Well, as Robert points out, the rise of RSS is completely dependent on the rise of the ‘blog. And the rise of the blog comes from the fact that the best way to handle information overload is to use humans, not machines, to filter it. Similarly, Google used the human decisions involved in the creation of web pages to build a more useful search engine. For a long time we’ve decided what news we read by relying on newspaper journalists and editors we trust, and what music to listen to by picking a radio station & DJs with similar tastes to our own. Bloggers do just the same for us with web pages. But bloggers aren’t as regular in their habits as radio programmes or newspaper front pages, so we need a way to find out when they’ve written something. Hence RSS.

The older ‘push’ technologies such as Pointcast were impersonal. You were signing up to read whatever a faceless organisation decided was appropriate to throw at you.
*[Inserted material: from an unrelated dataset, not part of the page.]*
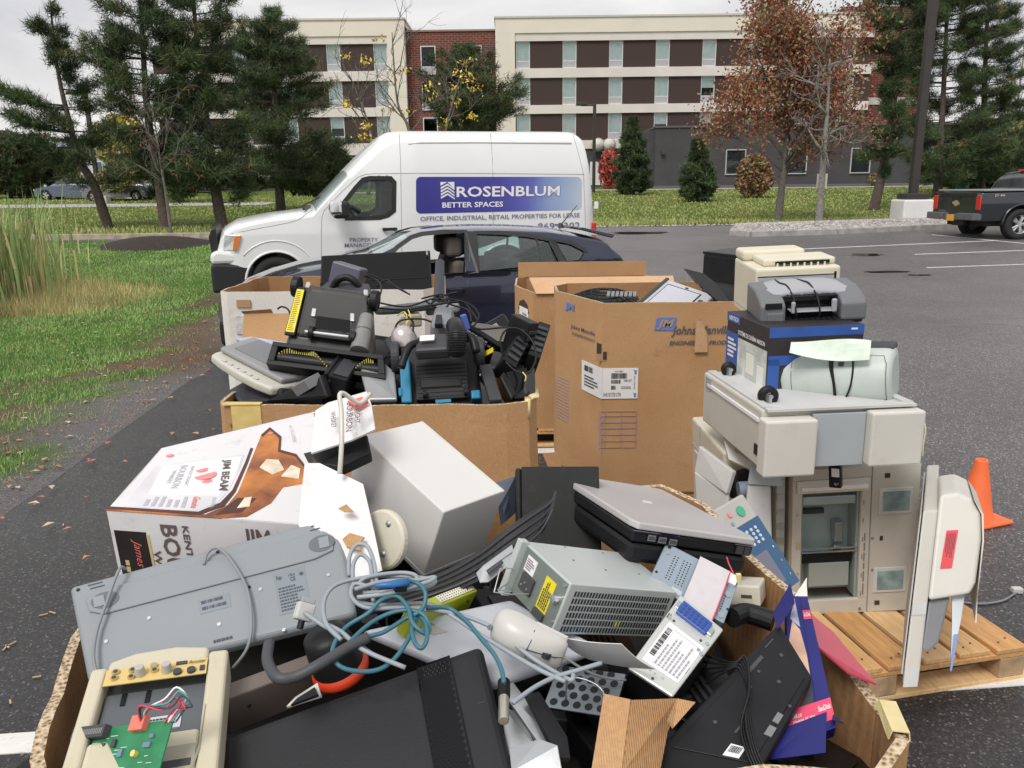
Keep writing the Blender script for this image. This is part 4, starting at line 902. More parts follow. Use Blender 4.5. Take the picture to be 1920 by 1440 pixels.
def wheel(par,s,t,z,R_,w,rim,side=-1,spokes=5,steel=False,group=None):
 o = bpy.data.objects.new('wheel',None);COL.objects.link(o);o.parent = par;o.location = (s,t,z);ax = (0,side,0)
 MB().lathe([(rim,-w/2),(R_*.93,-w/2),(R_,-w/2 + .03),(R_,w/2 - .03),(R_*.93,w/2),(rim,w/2),(rim*.97,w/2 - .03)],ax=ax,n=40).build('tyre',TYRE,o,smooth=True)
 mb = MB().lathe([(rim,w/2 + .004),(rim*.94,w/2 - .012),(rim*.9,w/2 - .07),(rim*.88,0)],ax=ax,n=36)
 for k in range(spokes):
  a = 6.283*k/spokes;
  for da,ww in ((-.12,.035),(.12,.035)):
   q = [Vector((math.cos(a)*.05,0,math.sin(a)*.05)),Vector((math.cos(a+da)*rim*.55,0,math.sin(a+da)*rim*.55)),Vector((math.cos(a+da*1.4)*rim*.93,0,math.sin(a+da*1.4)*rim*.93))]
   mb.tube([v + Vector((0,side*(w/2 - .03 - .02*(1 - i/2)),0)) for i,v in enumerate(q)],[.04,ww,ww*.85],6)
 mb.cyl((0,side*(w/2 - .06),0),ax,rim*.24,.045,20);mb.build('rim',RIM,o,smooth=False)
 MB().cyl((0,side * (w/2 - .16),0),ax,rim * .93,.02,30).build('brake_disc',mat('brake_dark',(.13,.13,.135),.5,metal=.5),o);return o
def arch(par,s,z,r,W,mt):
 mb = MB()
 for t0,t1 in ((.02,.32),(W - .32,W - .02)):
  rows = [[(s + r*math.cos(a),t,z + r*math.sin(a)) for a in [math.pi*k/16 for k in range(17)]] for t in (t0,t1)];mb.grid(rows)
  b = len(mb.v);mb.raw([(s + r*math.cos(a),(t0 + t1)/2 + (.14 if t0 < .5 else -.14),z + r*math.sin(a)) for a in [math.pi*k/16 for k in range(17)]],[tuple(range(17))])
 return mb.build('wheel_arch',mt,par)
def zarch(base,arches):
 def f(s):
  z = base(s)
  for c,zc,r in arches:
   if abs(s - c) < r: z = max(z,zc + math.sqrt(r*r - (s-c)**2))
  return z
 return f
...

Usenet news still exists, of course, though many people now think of it as ‘Google Groups’, and it’s still useful. But there, your decision is to read whatever anybody has to say on a particular subject. Some of it may be useful. A lot of it, often the majority of it, won’t. And we humans would, in general, rather find a person, or a group of people, that we trust, and listen to their opinions, even when they’re off-topic. In fact, a lot of the value of a newspaper, or a blog, is the things you learn about that you wouldn’t have gone looking for, just because they are off-topic.

It’s essentially the human element, the ability to exercise your choice to say to an individual, ‘yes, I’m interested in what you have to say’, that has made Blogs and RSS succeed where earlier systems have fallen by the wayside.